Funny how these proposals to hike the minimum wage are never accompanied by a proposal to reduce the higher tax bracket the newly risen workers will now enter. Feature, not a bug.
If wages aren't high enough for people to live decently, then federal and state programs spend billions to make up the difference. It's inefficient to have the government intervene. When businesses pay a living wage, it keeps people out of poverty, expands consumers' spending power, and reduces government outlay... all at the same time. Some wealthy people understand that a $15 minimum wage will grow the economy: http://www.pbs.org/newshour/ma.....eory-scam/
Call it that if you want, but ask any econ professor why they still teach IS-LM in Econ 101 and they will tell you it is the only model they can use that doesn't require more math than most American students can follow.
Even basic concepts like supply and demand need to rely on micro-based utility maximization equations. Models that aren't based on actual human behavior tend to give unrealistic results - such as IS-LM. That model assumes that people see the higher wages and work harder as a result, because they fail to notice that prices have also increased in proportion so they aren't really making any more money per hour in terms of purchasing power.

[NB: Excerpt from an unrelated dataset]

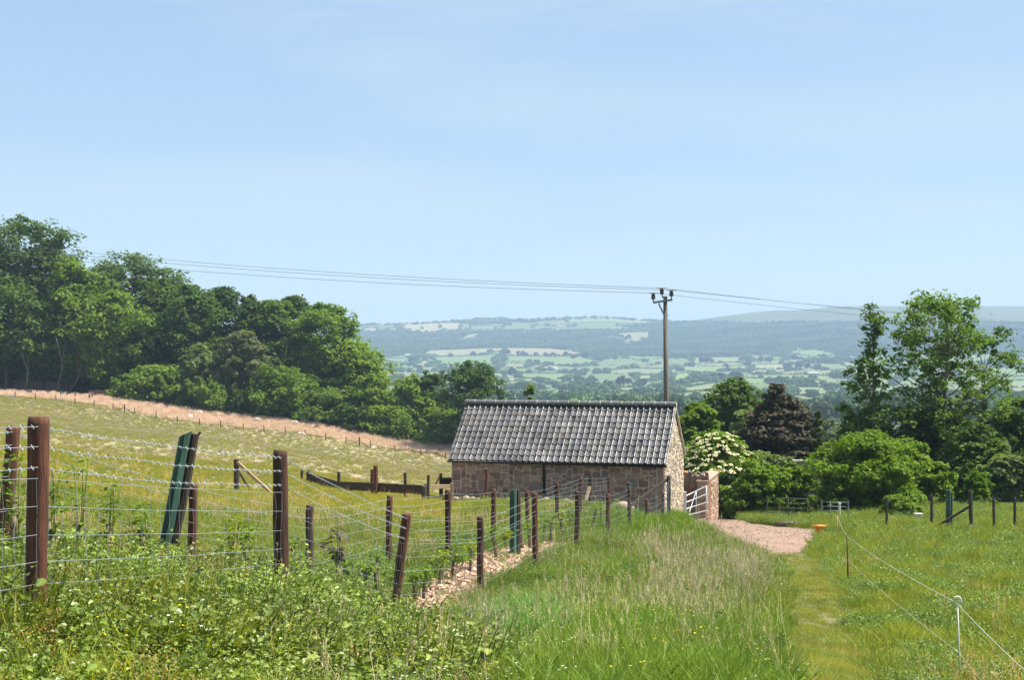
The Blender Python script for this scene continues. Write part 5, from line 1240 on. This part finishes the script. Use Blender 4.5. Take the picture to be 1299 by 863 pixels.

You don't need an advanced physics formula to know that shit is going to fall to the ground. You don't need advanced economic formulas to know that scarcity is a fact. And it's scarcity that creates the dismal science. And it doesn't take advanced formulas to agree that when you have two people you have disagreement, and with three or more you have politics of the majority. The only question you have to ask is how much Force are you prepared to have to "cure" our divisions.
Maybe Cobb-Douglass production functions require calc, but I don't recall much in the intro courses that require calc. at worst, you'd probably just end up teaching students some calculus without them knowing it.
Most people don't have too much difficulty understanding basic calculus; it's when you put it to them formally that they freak out. Acceleration is the derivative of velocity which is the derivative position, and there, even a toddler should be able to grasp what a derivative is from that.